New York

In a transformative educational trip, a group of 14 learners from St. David’s College embarked on a journey to New York City to delve into the intricate tapestry of civil rights and American politics.

The students, studying History and Politics at A level, sought first-hand experiences to enrich their understanding of pivotal figures and movements that shaped the landscape of equality and justice in the US.

Among the luminaries they explored were Marcus Garvey and Malcolm X, whose indelible marks on the civil rights movement resonate to this day. Marcus Garvey, a Jamaican-born activist and orator, was the leader of the Pan-Africanism movement, advocating for Black nationalism and economic empowerment. His vision inspired millions globally, emphasizing self-reliance and pride in African heritage.

Malcolm X, a towering figure in the struggle for racial equality, espoused Black liberation through radical means. From his early involvement with the Nation of Islam to his evolution towards broader human rights advocacy, Malcolm X’s message challenged societal norms and called for systemic change, leaving an enduring legacy of resilience and defiance.

During their time in New York, the learners had the privilege of meeting Dorothy Zellner, a stalwart civil rights activist whose commitment to social justice spans decades. Zellner’s activism began in the 1960s when she joined the Student Nonviolent Coordinating Committee (SNCC), working tirelessly to register Black voters in the South and participating in Freedom Rides to challenge segregation. Her dedication to the cause continued throughout her life, embodying the spirit of grassroots activism and perseverance in the face of adversity.

The learners were granted a unique opportunity to visit the United Nations Headquarters. They were guided through the General Assembly, where global issues are debated and resolutions are passed, providing insight into the diplomatic processes shaping international affairs. A tour of the Security Council chamber, where nations convene to address matters of peace and security, offered a glimpse into real-time decision-making, as the Council was in session during their visit. Lastly, exploring the UN Secretariat provided a behind-the-scenes look at the administrative hub of the organization, showcasing the inner workings of multilateral diplomacy and cooperation on a global scale.

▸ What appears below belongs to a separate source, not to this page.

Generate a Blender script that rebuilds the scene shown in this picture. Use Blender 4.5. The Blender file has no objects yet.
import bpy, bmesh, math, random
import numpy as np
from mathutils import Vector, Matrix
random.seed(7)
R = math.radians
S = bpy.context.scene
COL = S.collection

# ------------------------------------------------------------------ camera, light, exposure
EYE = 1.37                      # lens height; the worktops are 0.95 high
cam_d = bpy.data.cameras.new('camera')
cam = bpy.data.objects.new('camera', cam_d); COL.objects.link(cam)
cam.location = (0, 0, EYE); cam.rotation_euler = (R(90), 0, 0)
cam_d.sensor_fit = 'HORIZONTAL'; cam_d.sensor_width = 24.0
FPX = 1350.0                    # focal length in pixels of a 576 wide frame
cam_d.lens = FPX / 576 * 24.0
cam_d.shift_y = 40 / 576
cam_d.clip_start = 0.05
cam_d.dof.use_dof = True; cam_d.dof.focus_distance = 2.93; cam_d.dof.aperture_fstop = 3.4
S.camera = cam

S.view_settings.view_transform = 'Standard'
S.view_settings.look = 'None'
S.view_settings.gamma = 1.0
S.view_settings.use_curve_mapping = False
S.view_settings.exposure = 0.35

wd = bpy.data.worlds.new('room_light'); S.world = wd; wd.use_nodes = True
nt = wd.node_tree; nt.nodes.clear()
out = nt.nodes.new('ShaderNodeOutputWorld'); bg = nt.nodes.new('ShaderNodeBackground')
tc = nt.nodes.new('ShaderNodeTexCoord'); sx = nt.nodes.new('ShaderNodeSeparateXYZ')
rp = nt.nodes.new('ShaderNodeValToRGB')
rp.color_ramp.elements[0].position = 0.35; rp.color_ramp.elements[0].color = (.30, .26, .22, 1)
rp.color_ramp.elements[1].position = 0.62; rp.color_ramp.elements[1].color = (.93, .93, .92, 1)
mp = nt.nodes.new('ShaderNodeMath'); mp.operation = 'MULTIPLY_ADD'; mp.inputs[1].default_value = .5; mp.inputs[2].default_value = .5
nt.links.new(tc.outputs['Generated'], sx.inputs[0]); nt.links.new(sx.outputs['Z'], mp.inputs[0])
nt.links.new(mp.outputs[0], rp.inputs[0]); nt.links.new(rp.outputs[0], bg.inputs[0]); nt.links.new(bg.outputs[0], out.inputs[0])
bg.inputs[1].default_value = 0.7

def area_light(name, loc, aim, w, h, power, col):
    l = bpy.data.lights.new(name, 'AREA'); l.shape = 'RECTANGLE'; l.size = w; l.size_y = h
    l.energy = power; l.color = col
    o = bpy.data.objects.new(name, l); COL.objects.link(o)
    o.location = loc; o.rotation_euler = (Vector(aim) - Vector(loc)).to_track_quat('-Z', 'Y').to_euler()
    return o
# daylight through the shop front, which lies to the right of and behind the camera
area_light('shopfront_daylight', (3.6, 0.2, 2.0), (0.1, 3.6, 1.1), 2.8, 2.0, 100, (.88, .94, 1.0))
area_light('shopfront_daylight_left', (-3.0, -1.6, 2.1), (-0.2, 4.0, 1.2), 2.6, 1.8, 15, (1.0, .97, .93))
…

No New York trip would be complete without indulging in quintessential New York experiences, visiting iconic landmarks such as the Empire State Building, Statue of Liberty, and Ellis Island. They racked up an impressive number of steps through the streets of Wall Street, Chinatown, and Little Italy, absorbing the vibrant and wide-ranging multicultural pulse of the city. A visit to St. Patrick’s Cathedral offered a moment of reflection amidst the urban hustle, while paying homage to Alexander Hamilton’s grave underscored the intertwining of history and memory in the city that never sleeps.

Mrs Hember said,

“We all had an amazing time in New York.

It was a pleasure to take 14 bright and inquisitive students to learn more about American history and politics in such a vibrant city. It’s an experience I hope they can take with them beyond their A levels, I certainly have some great memories of the trip”.

As they return to St. David’s College, these learners carry with them not only a deeper understanding of civil rights history but also a broader perspective on the world and their place within it. Their journey to New York exemplifies the power of experiential learning to ignite curiosity, empathy, and a lifelong commitment to social change.